Dec 18, 2012

Homebound, Part II: ready or not...

Hi, friends.  I'm sorry that I've been AWOL for a little while.  Being home has proved to be a greater shock than I anticipated.  I'm going to need some time to process...but in the meantime, here's some reading material.

The plane out of Shannon was tiny - it looked like a baby bush plane.  As I toted my bag across the airstrip, I thought, that thing's really too small to be carrying anyone anywhere.


There's the airport from my window.  And it's hardly visible because of the glare, but directly below those letters is the arrivals corridor where I remember standing in August.
Despite my apprehension, the hour sped by and I soon found myself in Manchester...or, to be more specific, at baggage claims in Manchester.  My bag's checked all the way through, though.  Where am I supposed to go?


Now, I've been flying non-direct trips for years, and have come to expect that on the layovers, I'll be met by a transfers desk or at least a person to direct me appropriately.  No such luck here.  Since I only had two hours to play with, I figured it would behoove me to find someone sporting a badge.  A stern-faced woman sent me on a fifteen-minute walk to a separate building...where I was greeted by a labyrinthine security line.  I spent a full hour inching along in that line, getting antsier by the minute.

No one tossed my hand lotion, which was a pleasant surprise.  Perhaps more importantly, I got to the lounge with time to spare.


AA211 - that's me!
Soon, I heard a chime over the airport PA and made my way to the gate, where I thought was home free.

I wonder if these people have too much time on their hands; I've never been pulled aside from a boarding line before.  Upon seeing that my American Airlines boarding pass bore the Aer Lingus logo, an agent was concerned and felt it necessary to give me the third degree.  He had a kind face; I'll give him that.  But detaining me for twenty minutes just to ask me questions about where I'd been living in Ireland, what I was doing there in the first place, what gifts were in my bags...that felt unnecessary.

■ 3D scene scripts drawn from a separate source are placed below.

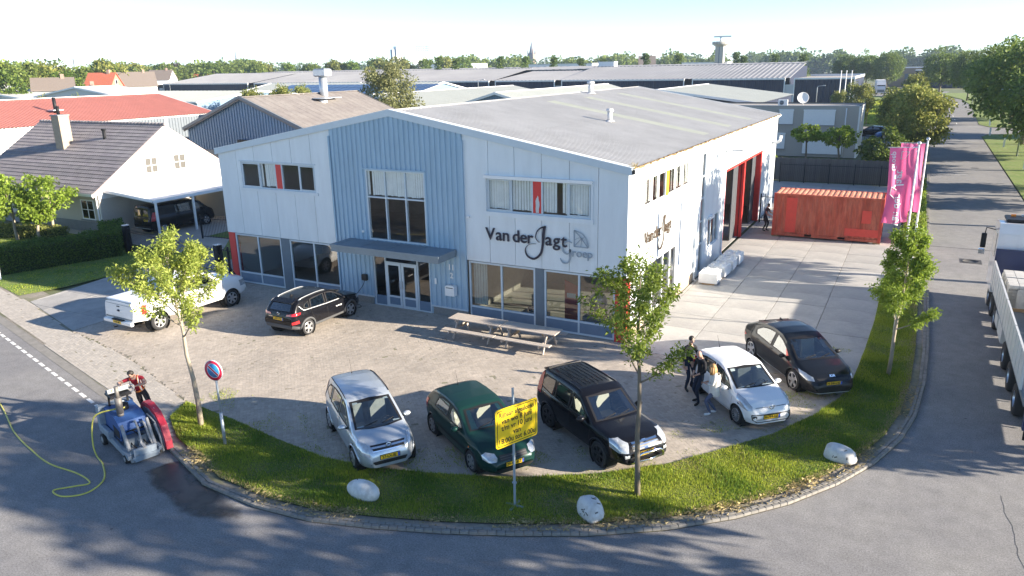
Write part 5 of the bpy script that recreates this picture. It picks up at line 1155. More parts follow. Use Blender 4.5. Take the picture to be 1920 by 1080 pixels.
def leaf_quads(P, D, size, g, aspect=.45, droop=.3):
    """one folded leaf (2 triangles sharing a midrib = a kite) at each point P along direction D"""
    n = len(P); D = D/np.maximum(1e-6, np.linalg.norm(D, axis=1, keepdims=True)); up = g.normal(0, 1, (n, 3)); S = np.cross(D, up); S /= np.maximum(1e-6, np.linalg.norm(S, axis=1, keepdims=True))
    L = size*(.6+.8*g.random(n))[:, None]; W = L*aspect; V = np.zeros((n, 4, 3), np.float32)
    V[:, 0] = P; V[:, 1] = P+D*L*.5+S*W*.5; V[:, 2] = P+D*L; V[:, 3] = P+D*L*.5-S*W*.5; V[:, 2, 2] -= (L*droop)[:, 0]*.5
    return V.reshape(-1, 3), np.arange(n*4).reshape(-1, 4)
def branchy(seed, h, trunk_h, spread, n_main, r0, lean=(0, 0), levels=2, up=.75):
    """young tree: tapered trunk, limbs, twigs. returns (MB of wood, list of twig points with directions)"""
    g = random.Random(seed); m = MB(); tips = []
    P = []; x = y = 0
    for k in range(8): P.append(Vector((lean[0]*(k/7)**1.3+g.uniform(-.03, .03)*(k > 0), lean[1]*(k/7)**1.3+g.uniform(-.03, .03)*(k > 0), h*.93*k/7)))
    m.tube(P, [r0*(1-.82*k/7) for k in range(8)], 8)
    def at(z):
        t = max(0, min(6.999, z/(h*.93)*7)); k = int(t); return P[k]+(P[k+1]-P[k])*(t-k)
    for i in range(n_main):
        t = (i+.5)/n_main; z = trunk_h+(h*.86-trunk_h)*t**.9; a = i*2.4+g.uniform(-.5, .5); L = spread*(1-.55*t)*g.uniform(.75, 1.15); b = at(z); el = up*g.uniform(.55, 1.2)
        d = Vector((math.cos(a), math.sin(a), el)).normalized(); Q = [b]
        for k in range(1, 6): d = (d+Vector((g.uniform(-.13, .13), g.uniform(-.13, .13), .10))).normalized(); Q.append(Q[-1]+d*L/5)
        rr = r0*.34*(1-.5*t); m.tube(Q, [rr*(1-.16*k) for k in range(6)], 5)
        for k in range(2, 6):
            for s in range(2 if k < 5 else 3):
                d2 = (Q[k]-Q[k-1]).normalized()+Vector((g.uniform(-.9, .9), g.uniform(-.9, .9), g.uniform(-.25, .7))); d2.normalize(); l2 = L*g.uniform(.16, .34); T = [Q[k], Q[k]+d2*l2*.5, Q[k]+d2*l2+Vector((0, 0, -.03))]
                m.tube(T, [rr*.3, rr*.2, .004], 4, caps=False)
                for q in range(5): tips.append((T[0]+(T[2]-T[0])*(.3+.7*q/4), d2))
    top = at(h*.93)
    for q in range(30): d2 = Vector((g.uniform(-.7, .7), g.uniform(-.7, .7), g.uniform(.1, 1))).normalized(); tips.append((top+d2*g.uniform(.05, .45), d2))
    return m, tips
def ash_tree(name, label, loc, seed, h, trunk_h, spread, n_main, r0, lean=(0, 0), leaf=LF_ASH, bark=M_barkl, per=7, size=.115, keepf=None):
    t = thing(name, label, 'tree', (loc[0], loc[1], .03), 0); m, tips = branchy(seed, h, trunk_h, spread, n_main, r0, lean); m.build('trunk', bark, t)
    g = np.random.default_rng(seed); P = []; D = []
    for (p, d) in tips:
        for k in range(per):
            o = Vector(g.normal(0, .075, 3)); P.append(p+o); D.append(Vector(d)*.5+Vector(g.normal(0, .8, 3))+Vector((0, 0, -.15)))
    V, F = leaf_quads(np.array([tuple(q) for q in P]), np.array([tuple(q) for q in D]), size, g, .36)
    link('crown', np_mesh('crown', V, F, leaf), t); return t
ash_tree('street_tree', 'young ash tree on the verge beside the no parking sign', (-9.14, -12.17), 5, 5.75, 2.75, 2.15, 15, .085, (-.45, .0), per=16, leaf=leaf_mat('leaf_ash_sun', (.17, .23, .035), (.36, .40, .09), .4))
ash_tree('street_tree', 'young ash tree on the verge in front of the black off-roader', (3.93, -9.97), 9, 6.2, 2.9, 1.75, 15, .08, (-.15, .1), bark=M_bark, leaf=leaf_mat('leaf_ash_b', (.10, .17, .02), (.26, .33, .05), .4), per=9)
ash_tree('street_tree', 'young ash tree in front of the flagpoles by the side road', (9.09, .88), 13, 5.1, 1.55, 1.35, 18, .07, (.2, .1), bark=M_barkl, leaf=LF_LIME, per=16)
def clump_crown(seed, rx, ry, rz, n_clump, per, size, shape='round'):
    """foliage of a larger tree: leaves gathered in clumps that lie near the crown's surface, leaving gaps"""
    g = np.random.default_rng(seed); C = []
    while len(C) < n_clump:
        p = g.normal(0, 1, 3); p /= np.linalg.norm(p); r = g.uniform(.45, 1.0)**.6
        if shape == 'cone': zz = g.uniform(-1, 1); f = (1-(zz+1)/2)**.75+.12; p = np.array([p[0]*f, p[1]*f, zz]); C.append(p)
        else:
            q = p*r
            if q[2] < -.75: continue
            lump = 1+.16*math.sin(3*math.atan2(p[1], p[0])+seed)*math.cos(2.3*p[2]+seed*.7); C.append(q*lump)
    C = np.array(C)*np.array([rx, ry, rz]); cr = (.16+.16*g.random(n_clump))*(rx+rz)/2
    O = g.normal(0, 1, (n_clump, per, 3)); O /= np.linalg.norm(O, axis=2, keepdims=True); rad = g.random((n_clump, per, 1))**.45
    P = (C[:, None]+O*rad*cr[:, None, None]*np.array([1.15, 1.15, .75])).reshape(-1, 3); D = (O+g.normal(0, .6, O.shape)).reshape(-1, 3)
    return leaf_quads(P, D, size, g, .7), C
def big_tree(name, label, loc, seed, h, trunk_h, rx, leaf, n_clump=60, per=70, size=.34, group=None, rz=None, ry=None, r0=.2, shape='round', cat='tree', bark=M_bark):
    t = thing(name, label, cat, (loc[0], loc[1], 0), 0, group); zc = (h+trunk_h)/2; rzz = rz or (h-trunk_h)/2
    (V, F), C = clump_crown(seed, rx, ry or rx, rzz, n_clump, per, size, shape); V = V+np.array([0, 0, zc], np.float32); link('crown', np_mesh('crown', V, F, leaf), t)
    g = random.Random(seed); m = MB(); m.tube([(0, 0, -.1), (g.uniform(-.1, .1), 0, trunk_h*.6), (g.uniform(-.2, .2), .1, trunk_h+.3), (0, 0, zc+rzz*.4)], [r0*1.25, r0, r0*.85, r0*.3], 8)
    for k in range(9):
        c = Vector(C[g.randrange(len(C))])+Vector((0, 0, zc)); s = Vector((0, 0, trunk_h+g.uniform(0, .5)*rzz)); m.tube([s, (s+c)/2+Vector((0, 0, .2)), c], [r0*.4, r0*.25, r0*.08], 5, caps=False)
    m.build('trunk', bark, t); return t
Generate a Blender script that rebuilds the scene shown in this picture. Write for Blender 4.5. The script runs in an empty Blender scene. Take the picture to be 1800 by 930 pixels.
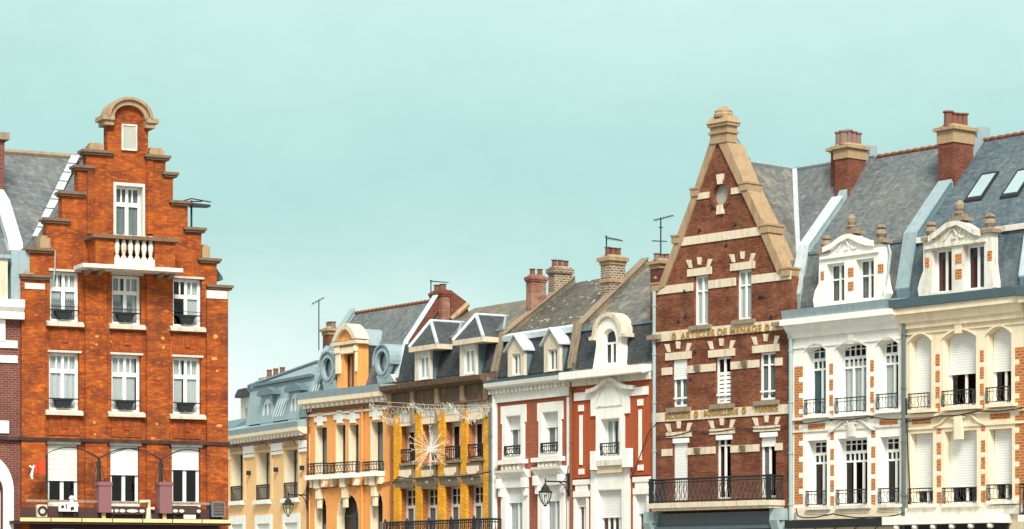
import bpy, bmesh, math, random
from mathutils import Vector, Matrix
R = math.radians
rnd = random.Random(7)
scene = bpy.context.scene
COL = scene.collection

# ------------------------------------------------------------------ camera
FPX, CX, HY, EYE = 4600.0, 900.0, 1020.0, 1.6      # lens in photo pixels, centre, horizon row, eye height
cam_d = bpy.data.cameras.new('camera'); cam = bpy.data.objects.new('camera', cam_d); COL.objects.link(cam)
cam.location = (0, 0, EYE); cam.rotation_euler = (R(90), 0, 0)
cam_d.sensor_width = 36; cam_d.lens = FPX / 1800 * 36
cam_d.shift_y = (HY - 465) / 1800
cam_d.clip_start = .5; cam_d.clip_end = 6000
scene.camera = cam

# ------------------------------------------------------------------ world
SUN_EL, SUN_AZ = 42, 6          # azimuth: degrees to the right of straight behind the camera
w = bpy.data.worlds.new('World'); scene.world = w; w.use_nodes = True
nt = w.node_tree; nt.nodes.clear()
out = nt.nodes.new('ShaderNodeOutputWorld'); bg = nt.nodes.new('ShaderNodeBackground')
sky = nt.nodes.new('ShaderNodeTexSky'); sky.sky_type = 'NISHITA'; sky.sun_disc = False
sky.sun_elevation = R(SUN_EL); sky.sun_rotation = R(180 - SUN_AZ); sky.air_density = 1.0; sky.dust_density = 3
tc = nt.nodes.new('ShaderNodeTexCoord'); sep = nt.nodes.new('ShaderNodeSeparateXYZ')
mp = nt.nodes.new('ShaderNodeMapping'); mp.inputs['Scale'].default_value = (3, 3, 6)
nz = nt.nodes.new('ShaderNodeTexNoise'); nz.inputs['Scale'].default_value = 1.6; nz.inputs['Detail'].default_value = 5; nz.inputs['Roughness'].default_value = .5
ma = nt.nodes.new('ShaderNodeMath'); ma.operation = 'MULTIPLY_ADD'; ma.inputs[1].default_value = .10; ma.inputs[2].default_value = -.05
ad = nt.nodes.new('ShaderNodeMath'); ad.operation = 'ADD'
rp = nt.nodes.new('ShaderNodeValToRGB'); cr = rp.color_ramp; cr.interpolation = 'B_SPLINE'
SK = [(0.0, (.80, .87, .84)), (.07, (.86, .93, .90)), (.096, (.70, .85, .80)), (.118, (.47, .70, .65)), (.15, (.385, .635, .585)), (.19, (.47, .72, .655)), (.25, (.60, .80, .735)), (1, (.80, .83, .82))]
while len(cr.elements) < len(SK): cr.elements.new(.5)
for e, (p, c) in zip(cr.elements, SK): e.position = p; e.color = (*c, 1)
SKYK = 2.48
mul = nt.nodes.new('ShaderNodeVectorMath'); mul.operation = 'SCALE'; mul.inputs['Scale'].default_value = SKYK
mixn = nt.nodes.new('ShaderNodeMix'); mixn.data_type = 'RGBA'; mixn.inputs[0].default_value = .96
L = nt.links.new
L(tc.outputs['Generated'], sep.inputs[0]); L(tc.outputs['Generated'], mp.inputs[0]); L(mp.outputs[0], nz.inputs[0])
L(nz.outputs[0], ma.inputs[0]); L(ma.outputs[0], ad.inputs[0]); L(sep.outputs[2], ad.inputs[1]); L(ad.outputs[0], rp.inputs[0])
L(rp.outputs[0], mul.inputs[0]); L(sky.outputs[0], mixn.inputs[6]); L(mul.outputs[0], mixn.inputs[7])
n2 = nt.nodes.new('ShaderNodeTexNoise'); n2.inputs['Scale'].default_value = 14; n2.inputs['Detail'].default_value = 6; n2.inputs['Roughness'].default_value = .62
mr = nt.nodes.new('ShaderNodeMapRange'); mr.inputs['From Min'].default_value = .3; mr.inputs['From Max'].default_value = .7; mr.inputs['To Min'].default_value = .98; mr.inputs['To Max'].default_value = 1.02
sc2 = nt.nodes.new('ShaderNodeVectorMath'); sc2.operation = 'SCALE'
L(mp.outputs[0], n2.inputs[0]); L(n2.outputs[0], mr.inputs['Value']); L(mixn.outputs[2], sc2.inputs[0]); L(mr.outputs[0], sc2.inputs['Scale'])
L(sc2.outputs[0], bg.inputs[0]); bg.inputs[1].default_value = .13; L(bg.outputs[0], out.inputs[0])

sd = bpy.data.lights.new('sun', 'SUN'); sd.energy = 1.5; sd.angle = R(20); sd.color = (1, .95, .87)
so = bpy.data.objects.new('sun', sd); COL.objects.link(so)
a, e_ = R(SUN_AZ), R(SUN_EL)
to_sun = Vector((math.sin(a) * math.cos(e_), -math.cos(a) * math.cos(e_), math.sin(e_)))
so.rotation_euler = to_sun.to_track_quat('Z', 'Y').to_euler(); so.location = (20, -20, 60)
scene.view_settings.view_transform = 'Standard'; scene.view_settings.look = 'None'
scene.view_settings.exposure = 1.78; scene.view_settings.gamma = 1; scene.view_settings.use_curve_mapping = False
scene.render.engine = 'CYCLES'
scene.cycles.max_bounces = 6; scene.cycles.transparent_max_bounces = 8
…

Anyway, what matters is that I ended up on the plane, right?

UPDATE, 1:10 pm (Galway time): I'm 36,000 feet above the Atlantic, and about 4 hours and 45 minutes away from JFK.  Just before the "Parks and Recreation" marathon began, the TV screen above me flashed that our ETA is 12:50 pm.  The woman across the aisle is perusing a giant NYC subway map, and I know that if I reached into my clutch right now, I'd find my Metrocard and my Garda card side by side.

I don't feel ready to go home.  It's not that I don't want to be there; it's that I don't feel ready to.  So much has changed...the past four months, after all, have been no walk in the park.  But I also found an abundance of people who've not only walked with me in the mess, but drawn me nearer along the way.

And I've changed.  Off the top of my head, I've learned (or begun to learn, at least) how to be alone, how to rest, how to live in an independent apartment, how to embrace a new community, how to doubt my faith...and how to start rediscovering it, bit by bit.

I'm not ready!  Send me back - I need more time!  But even as I stretch my legs in this chair, wondering if I left too soon, I realize: if you wanted to wait until you were picture-perfect, you would never leave.  You would never move.

Maybe we're not meant to enter new seasons of life with every last hair in place.  Maybe it's okay to go home a little frayed at the edges, and thrown together at the margins with tape and glue.  How easily I forget...that the people who really love me don't expect me to have it together all the time.  That all they want is for me to be honest...honest, and real.